Records shown:
# # # # # # #

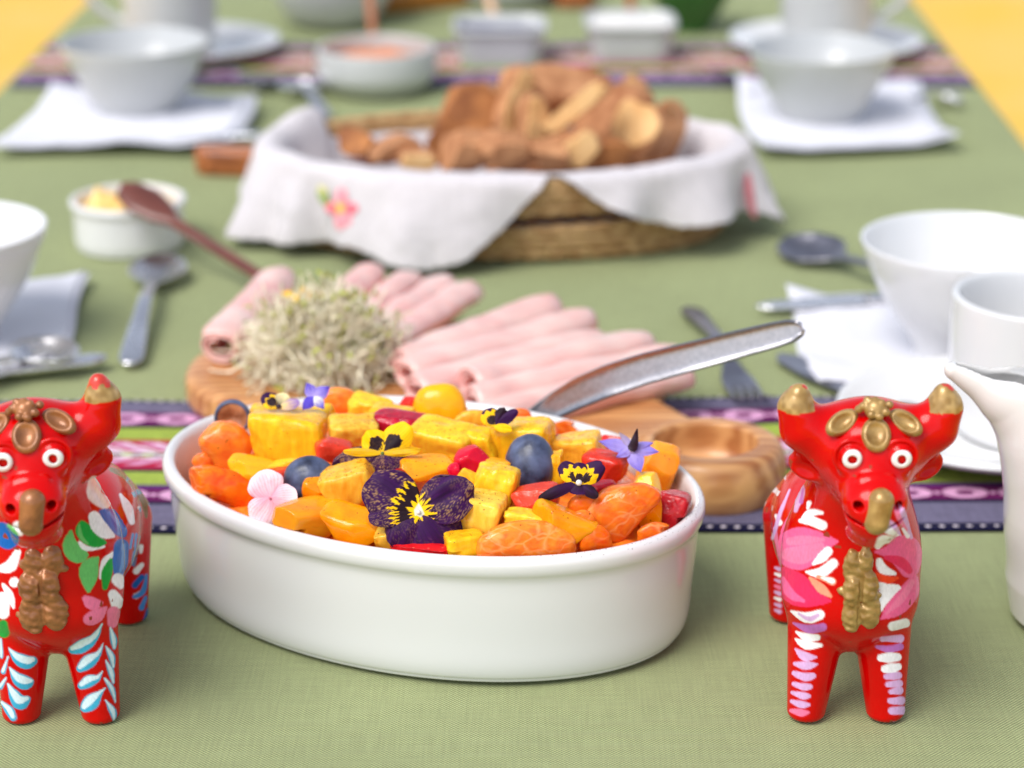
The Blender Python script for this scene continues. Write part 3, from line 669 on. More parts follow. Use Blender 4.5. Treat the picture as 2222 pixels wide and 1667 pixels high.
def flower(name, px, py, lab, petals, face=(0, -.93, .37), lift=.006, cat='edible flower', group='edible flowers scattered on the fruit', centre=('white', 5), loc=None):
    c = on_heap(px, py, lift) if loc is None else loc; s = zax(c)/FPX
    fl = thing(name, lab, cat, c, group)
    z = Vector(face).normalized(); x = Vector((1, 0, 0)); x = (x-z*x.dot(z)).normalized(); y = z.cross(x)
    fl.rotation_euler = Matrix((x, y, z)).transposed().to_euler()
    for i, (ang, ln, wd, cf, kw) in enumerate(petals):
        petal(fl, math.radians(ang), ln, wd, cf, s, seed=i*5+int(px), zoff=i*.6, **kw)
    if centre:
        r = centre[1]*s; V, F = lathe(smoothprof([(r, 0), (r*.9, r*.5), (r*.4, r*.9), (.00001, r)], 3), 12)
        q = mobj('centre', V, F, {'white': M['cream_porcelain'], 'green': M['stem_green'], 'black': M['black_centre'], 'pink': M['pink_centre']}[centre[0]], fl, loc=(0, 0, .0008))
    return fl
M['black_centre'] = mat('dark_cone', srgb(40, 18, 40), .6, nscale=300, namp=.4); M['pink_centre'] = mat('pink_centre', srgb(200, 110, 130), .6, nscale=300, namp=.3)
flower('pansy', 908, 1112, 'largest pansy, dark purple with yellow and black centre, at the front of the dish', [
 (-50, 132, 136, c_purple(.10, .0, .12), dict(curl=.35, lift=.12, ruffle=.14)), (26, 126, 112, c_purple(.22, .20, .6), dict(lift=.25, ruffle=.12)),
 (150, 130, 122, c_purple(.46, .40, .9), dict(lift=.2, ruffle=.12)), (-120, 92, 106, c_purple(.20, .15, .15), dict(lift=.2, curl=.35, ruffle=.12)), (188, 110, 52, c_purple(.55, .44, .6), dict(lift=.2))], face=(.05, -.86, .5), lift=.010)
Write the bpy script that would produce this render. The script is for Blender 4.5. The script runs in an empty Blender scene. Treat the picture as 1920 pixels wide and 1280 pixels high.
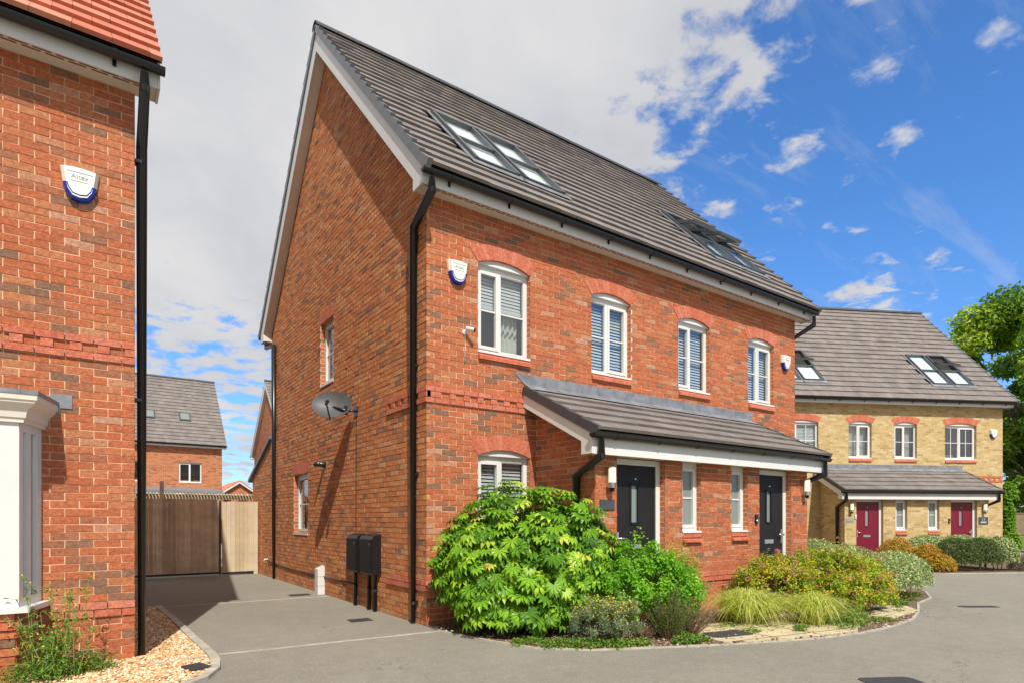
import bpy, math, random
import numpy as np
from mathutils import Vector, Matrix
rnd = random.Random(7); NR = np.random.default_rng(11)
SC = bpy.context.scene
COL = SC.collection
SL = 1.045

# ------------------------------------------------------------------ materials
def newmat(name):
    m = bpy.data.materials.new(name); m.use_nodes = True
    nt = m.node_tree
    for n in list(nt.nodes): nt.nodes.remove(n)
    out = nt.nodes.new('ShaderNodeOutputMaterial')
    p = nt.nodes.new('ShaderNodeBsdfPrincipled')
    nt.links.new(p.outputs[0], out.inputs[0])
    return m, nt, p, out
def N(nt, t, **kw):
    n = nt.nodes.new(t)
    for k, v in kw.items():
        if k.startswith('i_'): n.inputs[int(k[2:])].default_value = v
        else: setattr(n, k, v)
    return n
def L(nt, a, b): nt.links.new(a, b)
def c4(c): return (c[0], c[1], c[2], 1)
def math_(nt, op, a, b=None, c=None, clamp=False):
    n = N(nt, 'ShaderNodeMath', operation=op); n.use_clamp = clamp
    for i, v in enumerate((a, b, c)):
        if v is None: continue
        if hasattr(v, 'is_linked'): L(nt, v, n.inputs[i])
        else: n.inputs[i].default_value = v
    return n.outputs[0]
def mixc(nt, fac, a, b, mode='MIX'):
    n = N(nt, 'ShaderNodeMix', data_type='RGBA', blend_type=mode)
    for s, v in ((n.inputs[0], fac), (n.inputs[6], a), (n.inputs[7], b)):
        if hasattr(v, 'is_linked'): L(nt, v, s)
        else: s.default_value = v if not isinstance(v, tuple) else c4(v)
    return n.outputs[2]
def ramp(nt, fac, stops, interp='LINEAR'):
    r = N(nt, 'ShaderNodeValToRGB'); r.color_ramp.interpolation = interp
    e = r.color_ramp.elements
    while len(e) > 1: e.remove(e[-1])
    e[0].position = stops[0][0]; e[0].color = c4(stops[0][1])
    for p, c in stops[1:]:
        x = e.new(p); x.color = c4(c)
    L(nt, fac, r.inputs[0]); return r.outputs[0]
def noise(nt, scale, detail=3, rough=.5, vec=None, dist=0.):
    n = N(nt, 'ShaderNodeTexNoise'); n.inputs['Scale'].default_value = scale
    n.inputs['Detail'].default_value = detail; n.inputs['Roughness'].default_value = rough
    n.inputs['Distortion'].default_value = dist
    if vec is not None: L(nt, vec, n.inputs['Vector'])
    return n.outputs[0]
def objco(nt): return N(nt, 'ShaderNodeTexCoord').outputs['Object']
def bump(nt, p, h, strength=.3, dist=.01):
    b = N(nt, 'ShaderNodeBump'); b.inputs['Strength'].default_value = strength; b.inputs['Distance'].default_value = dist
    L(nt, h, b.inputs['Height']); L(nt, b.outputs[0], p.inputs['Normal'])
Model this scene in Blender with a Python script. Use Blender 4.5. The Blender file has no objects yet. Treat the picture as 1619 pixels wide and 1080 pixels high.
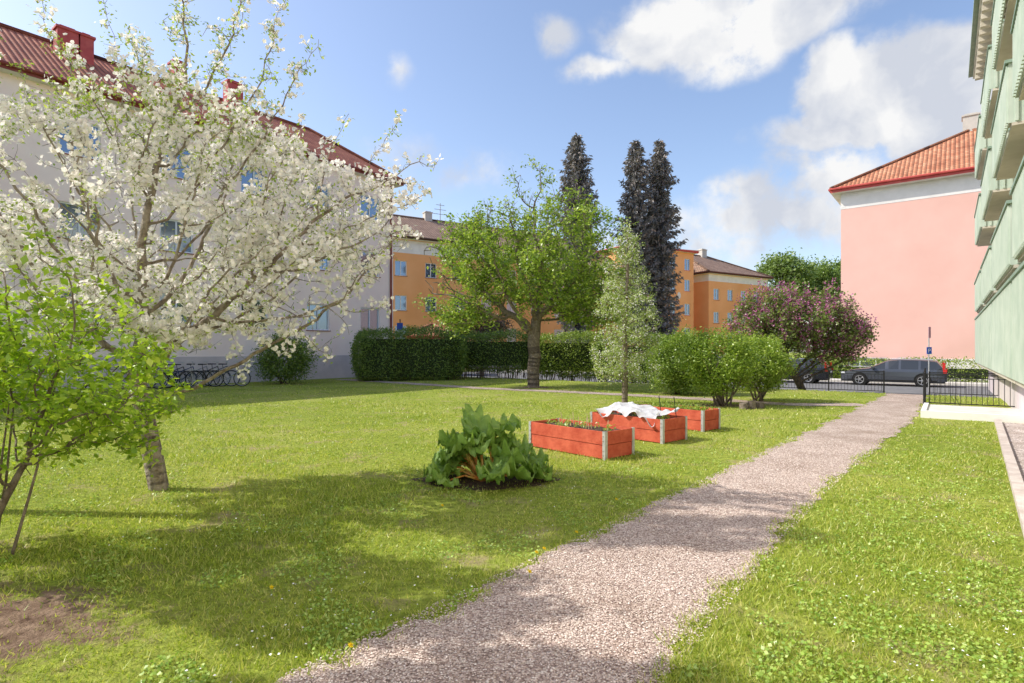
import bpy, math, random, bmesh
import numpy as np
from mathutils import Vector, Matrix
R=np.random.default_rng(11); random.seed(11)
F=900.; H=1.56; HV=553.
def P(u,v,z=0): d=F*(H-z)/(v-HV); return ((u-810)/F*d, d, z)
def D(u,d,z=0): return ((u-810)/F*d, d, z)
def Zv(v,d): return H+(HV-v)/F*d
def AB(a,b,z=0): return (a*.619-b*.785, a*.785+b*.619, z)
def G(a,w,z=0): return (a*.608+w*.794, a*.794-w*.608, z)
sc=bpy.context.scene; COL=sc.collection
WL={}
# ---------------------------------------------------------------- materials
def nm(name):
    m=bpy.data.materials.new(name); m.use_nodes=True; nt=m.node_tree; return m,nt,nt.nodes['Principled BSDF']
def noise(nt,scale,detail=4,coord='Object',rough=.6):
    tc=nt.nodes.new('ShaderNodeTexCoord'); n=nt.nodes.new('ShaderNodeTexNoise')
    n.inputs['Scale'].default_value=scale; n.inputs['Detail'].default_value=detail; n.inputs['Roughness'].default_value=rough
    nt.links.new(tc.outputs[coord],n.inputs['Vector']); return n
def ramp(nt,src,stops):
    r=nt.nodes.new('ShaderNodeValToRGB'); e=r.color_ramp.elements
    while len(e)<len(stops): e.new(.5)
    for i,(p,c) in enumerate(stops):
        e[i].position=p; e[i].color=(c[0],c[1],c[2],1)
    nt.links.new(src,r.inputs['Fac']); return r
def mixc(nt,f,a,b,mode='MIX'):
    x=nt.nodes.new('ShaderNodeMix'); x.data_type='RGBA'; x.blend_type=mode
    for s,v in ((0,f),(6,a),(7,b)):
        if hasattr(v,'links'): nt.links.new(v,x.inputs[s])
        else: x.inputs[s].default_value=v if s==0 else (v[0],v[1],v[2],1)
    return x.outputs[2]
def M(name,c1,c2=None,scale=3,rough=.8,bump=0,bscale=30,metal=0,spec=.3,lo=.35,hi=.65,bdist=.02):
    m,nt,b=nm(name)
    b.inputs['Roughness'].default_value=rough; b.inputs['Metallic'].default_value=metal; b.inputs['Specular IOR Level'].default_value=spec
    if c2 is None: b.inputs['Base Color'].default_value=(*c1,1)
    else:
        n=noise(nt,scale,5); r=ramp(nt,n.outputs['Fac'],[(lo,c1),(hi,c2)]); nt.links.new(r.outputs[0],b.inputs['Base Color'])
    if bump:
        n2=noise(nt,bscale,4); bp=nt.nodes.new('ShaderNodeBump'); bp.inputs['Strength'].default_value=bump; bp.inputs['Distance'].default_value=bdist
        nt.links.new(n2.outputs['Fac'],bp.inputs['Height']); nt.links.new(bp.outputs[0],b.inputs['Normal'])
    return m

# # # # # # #

Exercise requirements: Lines from the records above that hold "Python" are the ones to list.

Answer for this exercise:
The Blender Python script for this scene continues. Write part 3, from line 669 on. More parts follow. Use Blender 4.5. Treat the picture as 2222 pixels wide and 1667 pixels high.
Model this scene in Blender with a Python script. Use Blender 4.5. The Blender file has no objects yet. Treat the picture as 1619 pixels wide and 1080 pixels high.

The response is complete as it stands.